Compound Interest Formula for Calculating Returns
July 03 , 2013

Formula of compound interest is a hugely useful tool for calculating return on investments. Basic compound interest formula from which other formulae can be derived is

A = P(1 + r%/n)^nt

here A - final amount

P - start amount (or installment)

r   - rate of interest

n  - number of times interest is compounded in a year

t   - number of years

You can use this formula in excel to calculate return on many of your investments.

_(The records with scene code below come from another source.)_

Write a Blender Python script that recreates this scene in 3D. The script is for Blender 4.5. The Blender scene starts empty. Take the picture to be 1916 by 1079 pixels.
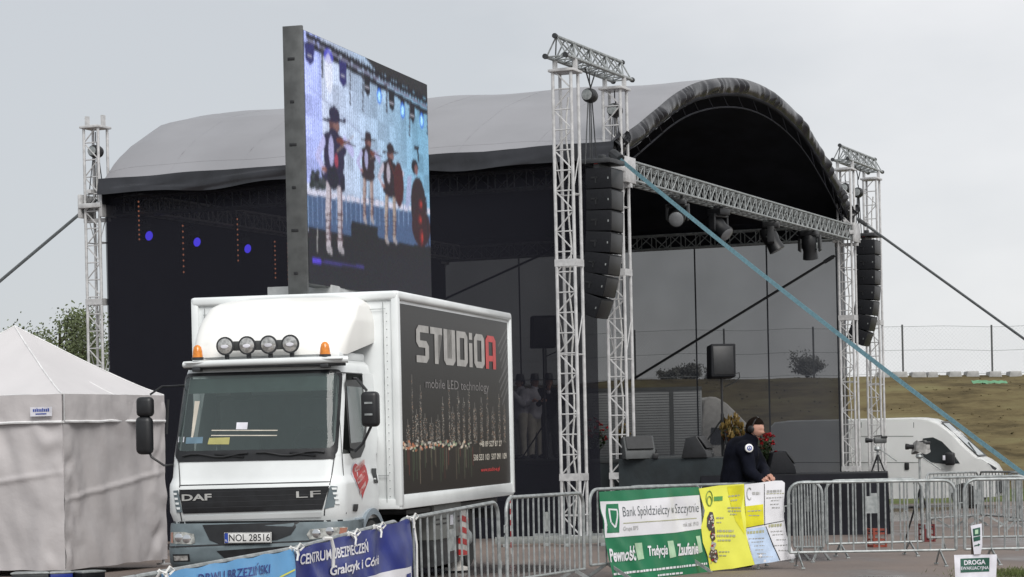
import bpy, bmesh, math, random
import numpy as np
from mathutils import Vector, Matrix, noise
random.seed(7)
R = math.radians
PI = math.pi
col = bpy.context.scene.collection
SC = bpy.context.scene

# ------------------------------------------------------------------ survey
EYE, FOC, ROLL = 1.8, 4400.0, 0.022
def at(px, py, Y):
    """world point seen at photo position (px, py) at distance Y"""
    dx, dy = px - 958, py - 814
    return Vector((Y * (dx * math.cos(ROLL) - dy * math.sin(ROLL)) / FOC, Y,
                   EYE + Y * (-dx * math.sin(ROLL) - dy * math.cos(ROLL)) / FOC))
def on_plane(px, py, p0, d):
    """hit of the sight line with the vertical plane through p0 along horizontal d: (distance along d, height)"""
    q = at(px, py, 1.0); rx, ry, rz = q.x, 1.0, q.z - EYE
    n = (-d[1], d[0])
    k = (p0[0] * n[0] + p0[1] * n[1]) / (rx * n[0] + ry * n[1])
    x, y = rx * k, ry * k
    return ((x - p0[0]) * d[0] + (y - p0[1]) * d[1], EYE + rz * k)
GP = [(-200, -.3), (16, -.3), (25.2, 0), (30, 0), (64, -.5), (3000, -.5)]
def g(Y):
    for (a, ha), (b, hb) in zip(GP, GP[1:]):
        if a <= Y <= b: return ha + (hb - ha) * (Y - a) / (b - a)
    return -.5

# ------------------------------------------------------------------ materials
def nt(name):
    m = bpy.data.materials.new(name); m.use_nodes = True
    t = m.node_tree; b = t.nodes['Principled BSDF']
    return m, t, b
def mat(name, c, rough=.6, metal=0., var=.12, scale=6., bump=0., bscale=40., coat=0., coords='Object', spec=None, c2=None):
    m, t, b = nt(name)
    N, L = t.nodes, t.links
    tc = N.new('ShaderNodeTexCoord')
    nz = N.new('ShaderNodeTexNoise'); nz.inputs['Scale'].default_value = scale; nz.inputs['Detail'].default_value = 6
    L.new(tc.outputs[coords], nz.inputs['Vector'])
    mx = N.new('ShaderNodeMix'); mx.data_type = 'RGBA'
    c2 = c2 or tuple(x * (1 - 2 * var) for x in c)
    mx.inputs[6].default_value = (*c2, 1); mx.inputs[7].default_value = (*c, 1)
    rp = N.new('ShaderNodeMapRange'); rp.inputs[1].default_value = .35; rp.inputs[2].default_value = .62
    L.new(nz.outputs['Fac'], rp.inputs[0]); L.new(rp.outputs[0], mx.inputs[0])
    L.new(mx.outputs[2], b.inputs['Base Color'])
    b.inputs['Roughness'].default_value = rough; b.inputs['Metallic'].default_value = metal
    if coat: b.inputs['Coat Weight'].default_value = coat; b.inputs['Coat Roughness'].default_value = .08
    if spec is not None: b.inputs['Specular IOR Level'].default_value = spec
    if bump:
        n2 = N.new('ShaderNodeTexNoise'); n2.inputs['Scale'].default_value = bscale; n2.inputs['Detail'].default_value = 5
        L.new(tc.outputs[coords], n2.inputs['Vector'])
        bp = N.new('ShaderNodeBump'); bp.inputs['Strength'].default_value = bump; bp.inputs['Distance'].default_value = .02
        L.new(n2.outputs['Fac'], bp.inputs['Height']); L.new(bp.outputs[0], b.inputs['Normal'])
    return m
def emis(name, c, s=1., base=(.02, .02, .02)):
    m, t, b = nt(name)
    b.inputs['Base Color'].default_value = (*base, 1)
    b.inputs['Emission Color'].default_value = (*c, 1); b.inputs['Emission Strength'].default_value = s
    return m
def scrim(name, c, trans):
    m, t, b = nt(name); N, L = t.nodes, t.links
    b.inputs['Base Color'].default_value = (*c, 1); b.inputs['Roughness'].default_value = .9
    b.inputs['Specular IOR Level'].default_value = .1
    tr = N.new('ShaderNodeBsdfTransparent'); mx = N.new('ShaderNodeMixShader')
    tc = N.new('ShaderNodeTexCoord'); nz = N.new('ShaderNodeTexNoise'); nz.inputs['Scale'].default_value = .7
    L.new(tc.outputs['Object'], nz.inputs['Vector'])
    mr = N.new('ShaderNodeMapRange'); mr.inputs[3].default_value = trans - .04; mr.inputs[4].default_value = trans + .04
    L.new(nz.outputs['Fac'], mr.inputs[0]); L.new(mr.outputs[0], mx.inputs[0])
    L.new(b.outputs[0], mx.inputs[1]); L.new(tr.outputs[0], mx.inputs[2])
    L.new(mx.outputs[0], t.nodes['Material Output'].inputs['Surface'])
    return m
def glass(name, c, mix=.35):
    m, t, b = nt(name); N, L = t.nodes, t.links
    b.inputs['Base Color'].default_value = (*c, 1); b.inputs['Roughness'].default_value = .06
    tr = N.new('ShaderNodeBsdfTransparent'); tr.inputs[0].default_value = (.75, .85, .82, 1)
    mx = N.new('ShaderNodeMixShader'); mx.inputs[0].default_value = mix
    L.new(b.outputs[0], mx.inputs[1]); L.new(tr.outputs[0], mx.inputs[2])
    L.new(mx.outputs[0], t.nodes['Material Output'].inputs['Surface'])
    return m
def attr_mat(name, emit=False, rough=.4, strength=1.):
    m, t, b = nt(name)
    a = t.nodes.new('ShaderNodeAttribute'); a.attribute_name = 'Col'
    if emit:
        b.inputs['Base Color'].default_value = (.006, .006, .008, 1); b.inputs['Specular IOR Level'].default_value = .05
        t.links.new(a.outputs['Color'], b.inputs['Emission Color']); b.inputs['Emission Strength'].default_value = strength
        b.inputs['Roughness'].default_value = .5
    else:
        t.links.new(a.outputs['Color'], b.inputs['Base Color']); b.inputs['Roughness'].default_value = rough; b.inputs['Specular IOR Level'].default_value = .12
    return m

M = dict(
    alu=mat('painted_aluminium', (.58, .58, .58), .42, .25, .12, 9),
    galv=mat('galvanised_steel', (.36, .38, .38), .5, .4, .2, 14, c2=(.22, .24, .24)),
    white=mat('white_paint', (.75, .78, .78), .32, 0, .07, 1.4, coat=.35),
    cream=mat('white_fibreglass', (.8, .8, .77), .4, 0, .03, 2),
    slate=mat('slate_plastic', (.13, .165, .18), .5, 0, .12, 6),
    fender=mat('grey_blue_plastic', (.24, .29, .33), .5, 0, .1, 6),
    black=mat('black_plastic', (.012, .013, .015), .45, 0, .2, 10),
    rubber=mat('rubber', (.02, .02, .02), .85, 0, .2, 10),
    dark=mat('dark_steel', (.045, .048, .052), .5, .3, .2, 10),
    blackcloth=mat('black_drape', (.013, .014, .02), .75, 0, .3, 1.2, bump=.25, bscale=3, spec=.25),
    skirt=mat('stage_skirt', (.018, .026, .03), .8, 0, .2, 3, bump=.2, bscale=12),
    scrimB=scrim('black_mesh_left', (.014, .0145, .02), .18),
    scrimG=scrim('black_mesh_right', (.046, .05, .06), .19),
    roof=mat('grey_roof_fabric', (.25, .25, .265), .42, 0, .07, .45, bump=.2, bscale=1.1),
    roofshiny=mat('black_vinyl', (.024, .025, .03), .27, 0, .25, 1.5, bump=.5, bscale=5),
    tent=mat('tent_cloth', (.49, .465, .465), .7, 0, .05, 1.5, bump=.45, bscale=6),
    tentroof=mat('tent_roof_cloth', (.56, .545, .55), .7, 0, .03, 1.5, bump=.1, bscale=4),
    piping=mat('white_piping', (.78, .78, .78), .6),
    chrome=mat('chrome', (.75, .76, .77), .12, 1., .05),
    lens=mat('lamp_glass', (.62, .62, .6), .08, .55, .25, 25),
    orange=mat('amber_plastic', (.75, .24, .02), .25, 0, .15, 20, coat=.4),
    red=mat('red_paint', (.45, .02, .02), .45),
    redcloth=mat('red_petals', (.42, .012, .02), .6, 0, .3, 30),
    yellow=mat('yellow_petals', (.2, .13, .03), .6, 0, .3, 30),
    brownleaf=mat('rust_leaves', (.2, .07, .03), .7, 0, .3, 30),
    leaf=mat('green_leaves', (.04, .075, .025), .7, 0, .35, 8, coords='Object'),
    bark=mat('bark', (.1, .075, .055), .9, 0, .3, 12),
    plate=mat('plate_white', (.78, .78, .76), .4),
    ink=mat('black_ink', (.015, .015, .018), .5),
    silver=mat('silver_letter', (.5, .5, .48), .35, .3),
    lred=mat('red_letter', (.6, .03, .03), .4),
    euro=mat('plate_blue', (.02, .06, .35), .4),
    skin=mat('skin', (.5, .27, .2), .55, 0, .1, 14),
    hair=mat('dark_hair', (.012, .008, .006), .95, 0, .3, 60, spec=.05),
    jacket=mat('navy_jacket', (.006, .007, .013), .9, 0, .3, 5, bump=.4, bscale=10, spec=.1),
    trousers=mat('dark_trousers', (.02, .022, .025), .8),
    pale=mat('pale_cloth', (.6, .56, .48), .8), shirt=mat('white_shirt', (.62, .6, .66), .8),
    strap=mat('blue_webbing', (.14, .27, .32), .7, 0, .15, 30),
    rope=mat('dark_rope', (.09, .1, .105), .8, 0, .2, 30),
    wrope=mat('white_rope', (.68, .68, .66), .8),
    bgreen=mat('banner_green', (.012, .17, .075), .42, 0, .06, 3), bwhite=mat('banner_white', (.72, .72, .75), .42, 0, .03, 3),
    bnavy=mat('banner_navy', (.018, .035, .24), .33, 0, .2, 2), bsky=mat('banner_sky_blue', (.14, .38, .68), .35, 0, .06, 3),
    byel=mat('banner_yellow', (.74, .74, .1), .42, 0, .05, 3), bgold=mat('banner_gold', (.68, .64, .02), .45), bpale=mat('banner_pale_blue', (.52, .64, .82), .45),
    olive=mat('print_olive', (.42, .42, .25), .5), pgreen=mat('print_pale_green', (.42, .62, .42), .5), phone=mat('print_dark', (.06, .05, .05), .4),
    conc=mat('concrete', (.42, .42, .41), .9, 0, .2, 3, bump=.2),
    trailer=mat('white_trailer', (.62, .64, .64), .5, 0, .05, 2),
    grey=mat('grey_locker', (.2, .21, .2), .5, .1, .1, 5),
    frame=mat('screen_frame_grey', (.1, .105, .105), .5, .3, .15, 6),
    sign=mat('sign_green', (.015, .09, .06), .5), paper=mat('paper', (.72, .72, .78), .6),
    blue=emis('blue_lamp', (.09, .06, 1.), 2.6), warm=emis('dim_led', (1., .36, .2), .9),
    visor=mat('sun_visor_tint', (.22, .28, .265), .3),
)
M['windshield'] = glass('windscreen_glass', (.065, .083, .083), .36)
M['sideglass'] = glass('side_window_glass', (.05, .07, .07), .3)
M['interior'] = mat('cab_interior', (.13, .14, .135), .9)
M['card_blue'] = mat('card_blue', (.12, .2, .26), .5); M['card_yellow'] = mat('card_yellow', (.4, .38, .14), .5)
M['ledpic'] = attr_mat('led_picture', True, strength=.72)
M['poster'] = attr_mat('printed_panel', False, .35)

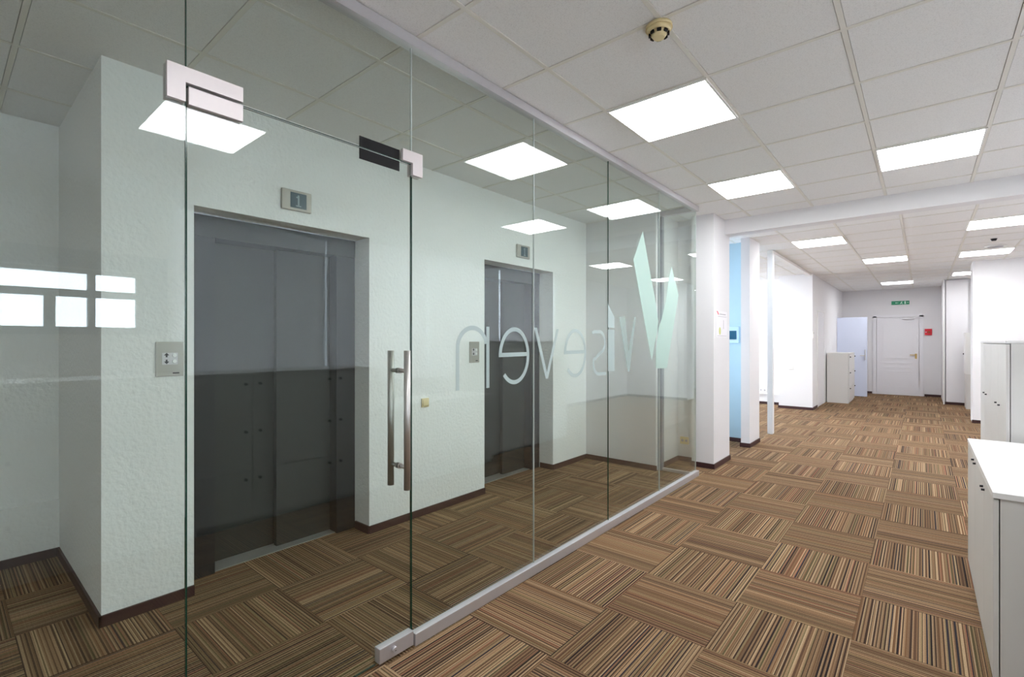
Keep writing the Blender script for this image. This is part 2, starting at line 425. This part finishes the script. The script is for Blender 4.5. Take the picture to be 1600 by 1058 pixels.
# ------------------------------------------------------------------ ceiling lights
def make_light(x, y, z, label, group):
    r = thing('ceiling_light', label, 'ceiling light', (x, y, z), group)
    a, b = 0.285, 0.283
    obj('frame', B((x - a - .012, x + a + .012, y - b - .012, y - b, z - .006, z + .006), (x - a - .012, x + a + .012, y + b, y + b + .012, z - .006, z + .006),
                   (x - a - .012, x - a, y - b, y + b, z - .006, z + .006), (x + a, x + a + .012, y - b, y + b, z - .006, z + .006)), WPLAST, r)
    obj('diffuser', B((x - a, x + a, y - b, y + b, z - .004, z + .004)), EMIT, r)
    return r
cx0 = lambda k: -0.27 + 0.602 * (k + .5)
cy0 = lambda k: 0.245 + 0.597 * (k + .5)
GN = 'square lit panels in the near ceiling'
GF = 'square lit panels in the ceiling beyond the beam'
L0 = make_light(cx0(-2), cy0(4), HT - .003, 'lit square ceiling panel nearest the smoke detector, largest in the picture', GN)
dup(L0, (cx0(-2), cy0(7), HT - .003), 'lit square ceiling panel behind the largest one, left of the two before the beam', GN)
dup(L0, (cx0(0), cy0(7), HT - .003), 'lit square ceiling panel right of the two standing side by side before the beam', GN)
dup(L0, (cx0(0), cy0(1), HT - .003), 'lit square ceiling panel above the camera, mirrored beside the glass door hinge plate', GN)
dup(L0, (cx0(0), cy0(-3), HT - .003), 'added lit ceiling panel, out of view behind the camera', GN)  # added lamp out of view, lights the hall from behind
fz = HF - .003
dup(L0, (-1.085, 7.86, fz), 'lit ceiling panel just beyond the beam near the white post, leftmost there', GF)
dup(L0, (-0.475, 10.25, fz), 'lit ceiling panel in mid hall, second of the row leading to the far door', GF)
dup(L0, (-0.45, 14.45, fz), 'small lit ceiling panel above the green exit sign', GF)
dup(L0, (0.70, 7.86, fz), 'lit ceiling panel just beyond the beam at the right edge of the picture', GF)
dup(L0, (0.74, 10.40, fz), 'lit ceiling panel beside the round ceiling speaker', GF)
dup(L0, (0.76, 13.30, fz), 'far lit ceiling panel partly hidden by the right wall column', GF)
dup(L0, (-3.0, 8.9, fz), 'added lit ceiling panel, unseen in the side room near its front wall', 'added unseen panels in the side room')  # this and the next: unseen lamps added to brighten the side room
dup(L0, (-3.0, 10.7, fz), 'added lit ceiling panel, unseen in the side room near its back wall', 'added unseen panels in the side room')

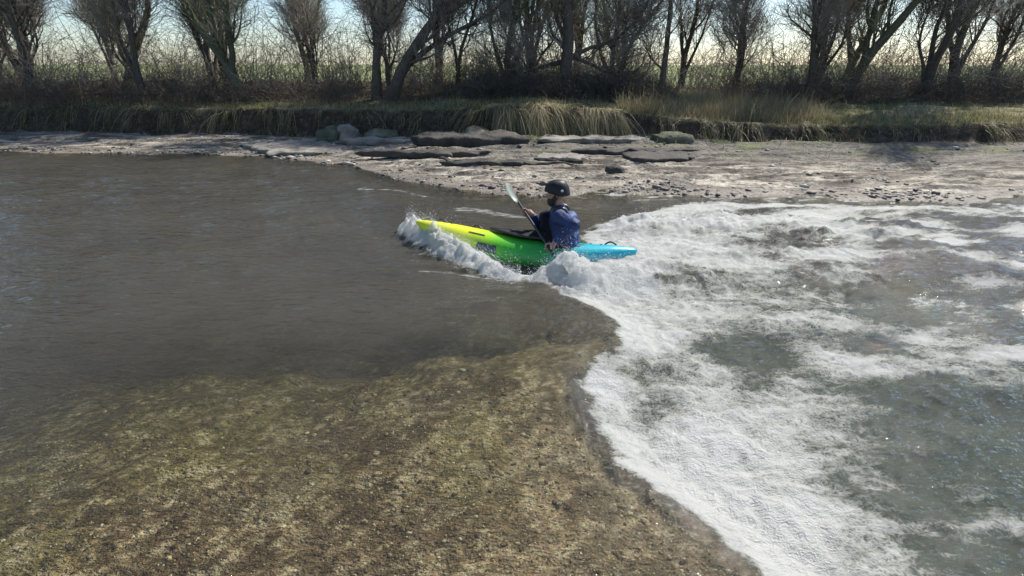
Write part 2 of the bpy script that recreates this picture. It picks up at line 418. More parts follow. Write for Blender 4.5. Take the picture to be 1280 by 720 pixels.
# ripple trains off the bow and along the far shore
hz += .016*np.sin((y-6.1+.25*(x+.8))*17)*np.exp(-((x+.8)**2/.7+(y-6.05)**2/.12))
hz += .02*fbm(x*2.2, y*6.5, 3, 84)*sstep(7.2, 8.2, y)*sstep(15, 10, y)
zw = hz
foam = sstep(-.06, .16, fdw)
wash = fbm(x*.9+.5*bil, y*.9+.3*bil, 5, 85); streak = fbm(x*.8, y*2.6, 5, 86)
thin = .66+.9*wash+.45*streak
core = np.exp(-np.clip(fdw-.05, 0, None)/.55)                       # thick where it breaks off the ledge
dens = np.clip(thin-.06+.6*core+2.6*np.clip(pile, 0, 1), 0, 1.15)
dens -= .26*sstep(2.6, 6.5, x+wash)-.7*streak*sstep(2, 4, x)
hole = bump2(2.15, 4.15, .42, .42, 1.0)+bump2(3.6, 5.2, .8, .6, .8)+bump2(3.2, 3.0, .8, .8, .9)
dens -= .5*hole
foam = foam*np.clip(dens, .06, 1.1)
foam = np.maximum(foam, np.clip(bf*2.4, 0, 1.05))
# ripply white streaks by the bow, the far shore riffle
st = [([gp(512, 318), gp(542, 318), gp(560, 322)], .022, .8), ([gp(506, 321), gp(534, 324)], .014, .7), ([gp(524, 333), gp(566, 335), gp(612, 341), gp(640, 350)], .028, .85), ([gp(450, 236), gp(500, 240), gp(535, 246)], .07, .72), ([gp(575, 262), gp(600, 264), gp(650, 270)], .16, .72)]
for pts, w_, a_ in st:
    d_, _ = polydist(x, y, pts)
    foam = np.maximum(foam, a_*(.8+.7*fbm(x*6, y*14, 3, 90))*np.exp(-(d_/(w_*(1+.9*fbm(x*3, y*6, 3, 87))))**2))
rif = sstep(-1.3, -.25, u)*sstep(.3, .0, u)*sstep(.5, 2.2, x+1.0)*sstep(.0, .25, fbm(x*1.7, y*7, 4, 88)+.0)
foam = np.maximum(foam, rif*.75)
depth = np.clip(zw-gz, 0, None)
murk = 1-np.exp(-2.5*depth)
murk = np.maximum(murk, .9*np.clip(pool, 0, 1))
chopa = np.clip(chop+.5*fin+.35*sstep(-3, -.3, u)+.12*deepk+.55*(1-deepk), 0, 1.2)
V = np.stack([x, y, zw], 1)
Fc = grid_faces(len(xs_w), len(ys_w))
keep = (u[Fc[:, 0]] < .9) & (gz[Fc[:, 0]] < zw[Fc[:, 0]]+.12)
v_, f_, a_ = subset(V, Fc, keep, {'foam': foam, 'murk': murk, 'chop': chopa, 'pool': pool})
tag(link('river', np_mesh('river', v_, f_, a_), water_mat()), kind='structure')

# spray: droplets and flecks over the breaking water
def blobs(C_, r_):
    oc = np.array([(1, 0, 0), (-1, 0, 0), (0, 1, 0), (0, -1, 0), (0, 0, 1), (0, 0, -1)], float)
    fc = np.array([(0, 2, 4), (2, 1, 4), (1, 3, 4), (3, 0, 4), (2, 0, 5), (1, 2, 5), (3, 1, 5), (0, 3, 5)])
    n = len(C_)
    v = C_[:, None]+oc[None]*r_[:, None, None]*RNG.uniform(.7, 1.3, (n, 6, 1))
    return v.reshape(-1, 3), (fc[None]+(np.arange(n)*6)[:, None, None]).reshape(-1, 3)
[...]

Where to use compound interest excel formula

Compound interest formula can be used in excel with slight variations to calculate returns of FD, RD and mutual fund investment.

Fixed deposit returns using compound interest

Usually banks compound interest on quarterly basis in fixed deposit. In a year there are 4 quarters so the formula for calculating fixed deposit maturity value after t years would be

A = P*(1 + r%/4)^4*t

For example if you have a 2 year Fixed Deposit of Rs 25,000 earning 9% interest then at maturity you get Rs 29,871. In this example P = 25,000, r = 9%, t = 2.

Mutual fund returns using compound interest

Though returns of mutual funds are market-linked and not announced in advance, you can estimate likely returns on your investment using compound interest formula. If you assume that returns are compounded once a year the formula for mutual return after t years would be

A = P*(1 + r%)^t

Suppose you invest Rs 25,000 in a mutual fund that has given 12% annual returns then after 5 years the value of your investment would be Rs 44,059.

Recurring deposit returns using compound interest

In a typical RD you deposit a fixed amount every month which is compounded quarterly by banks. The formula for compound interest of recurring deposit is slightly complicated and is as follows

A = P*((1+r%/4)^(4*t)-1)/(1-(1+r%/4)^(-1/3))

Take a 2 year monthly recurring deposit with 9% interest of installment Rs 1,000. At the end of 2 years the maturity amount of the RD would be Rs 26,366.